Wilson Sporting Goods

Jeff Sheets Golf,Club Design,Club Development,Wilson,Deep Red,Fat Shaft

Model: Deep Red Driver
Material: Investment Cast 6-4 Titanium
Introduction: 2000


The Deep Red was my first foray into a Fat Shaft development project. I had worked on .400” tip shafts with the Top-Flite Intimidator woods but .480” was all new territory. Fortunately Wilson had a great composites engineer named Rich Hulock who greatly improved the Deep Red shafts over the previous .450” tip Fat Shafts. The Deep Red woods were named after the translucent red finish I created for the “jumbo” sized drivers. This first generation of Deep Reds were offered in a 305cc, 330cc and really large 360cc version. Wilson’s marketing manager, Jeff Harment (now president of Titleist/Cobra) kept challenging me to come up with a hot red paint to show off the design. All of the candy apple red options fell short of his vision until I began working on the translucent die coat that eventually graced the crown and skirt of the Deep Red woods. The performance of these woods led to long and straight shots due to the low rearward weighting and ultra-light .480” tip Fat Shaft. Some of the honors that the Deep Red driver received was Golf.com’s driver of the year, Rankmark’s Best of the Best and the Chicago Athenaeum: Museum of Architecture and Design Award for 2001.

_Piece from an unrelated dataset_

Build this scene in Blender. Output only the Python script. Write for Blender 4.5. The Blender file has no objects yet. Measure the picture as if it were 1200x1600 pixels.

Jeff Sheets Golf,Club Design,Club Development,Wilson,Deep Red,Fat Shaft

Model: Deep Red Irons
Material: Investment Cast 431 Stainless Steel w/Urethane Dampener
Introduction: 2001


These irons were designed by a team of R&D personnel that included Jon Pergande and me on the head along with Rich Hulock on the Fat Shaft. While Jon and I were modeling cavity designs he stumbled across a look we liked on an incomplete model concept. A dual-durometer vibration dampening insert was developed to improve feel on the oversized face profile. Hulock created an independent dampening system constructed of foam that fit internally into the shaft. For some strange reason Wilson had us combine together the elements of the two dampening systems and component features into a single patent application instead of multiple patents.

Jeff Sheets Golf,Club Design,Club Development,Wilson,Deep Red,Fat Shaft,Bi-Axis

Model: Bi-Axis Hybrids
Material: Investment Cast 17-4 Stainless Steel w/High Strength Steel Face
Introduction: 2001 (Japan)


I have never been afraid to push a design concept beyond traditional limits. So many times a wild idea is restrained by the marketing department or fellow R&D staff members. With the Bi-Axis hybrids I was allowed to carry the concept through production, at least for the Japanese market. I took the concept of double bend shafts used to stabilize putter off-center impacts and applied it to irons and woods. While all were prototyped it was they hybrid that made it to market in Japan. An off-center impact on a face supporting by a single shaft axis will either rotate open or closed depending on the hit location. Because a secondary axis is set at an angle off of the first it is much more difficult to twist the primary axis (main part of the shaft) on an off-center impact. The concept performed admirably but manufacturing difficulties with the shaft limited the Bi-Axis’ future into drivers, fairway woods and irons.

Jeff Sheets Golf,Club Design,Club Development,Wilson,Deep Red,Fat Shaft

Model: Deep Red II Driver
Material: Investment Cast 6-4 Titanium
Introduction: 2003


The second generation of Deep Red woods were overall larger and more forgiving than the first. Two driver options became available with the larger Distance version having a heel bias center of gravity and the Tour model slightly smaller with a neutral CG. Even though I had completed the masters prior to my departure from Wilson the crown shapes ended up changing when the woods made it to market. I was never happy with the way the final product looked from the setup position. I had prototyped the fairway woods using a shaft-over-hosel design to minimize the appearance of the Fat Shaft’s diameter. Without a tradition hosel this new generation looked sleek while maintaining the benefits of the Fat Shaft. Unfortunately the product went to market with an oversized chunky looking hosel in addition to the revised crown shapes which I didn’t like. It pays to complete a project as opposed to only starting one.

Jeff Sheets Golf,Club Design,Club Development,Wilson,Deep Red,Fat Shaft

Model: Deep Red II Irons
Material: Investment Cast 431 Stainless Steel w/Urethane Dampener
Introduction: 2003


As with the second generation of Deep Red woods, the Deep Red II irons offered both a Distance and Tour version. The Distance iron had more similarities to its Deep Red predecessor with an oversize face profile, wider sole and urethane vibration dampening insert in the cavity. As with the first generation the Deep Red irons it incorporated a .500” tip steel Fat Shaft and a .535” tip graphite option. The Deep Red II Tour irons were the players’ version of the design utilizing a traditional Dynamic Gold shaft in place of the Fat Shaft. The same design team of Jon Pergande, Rich Hulock and myself developed this family of product.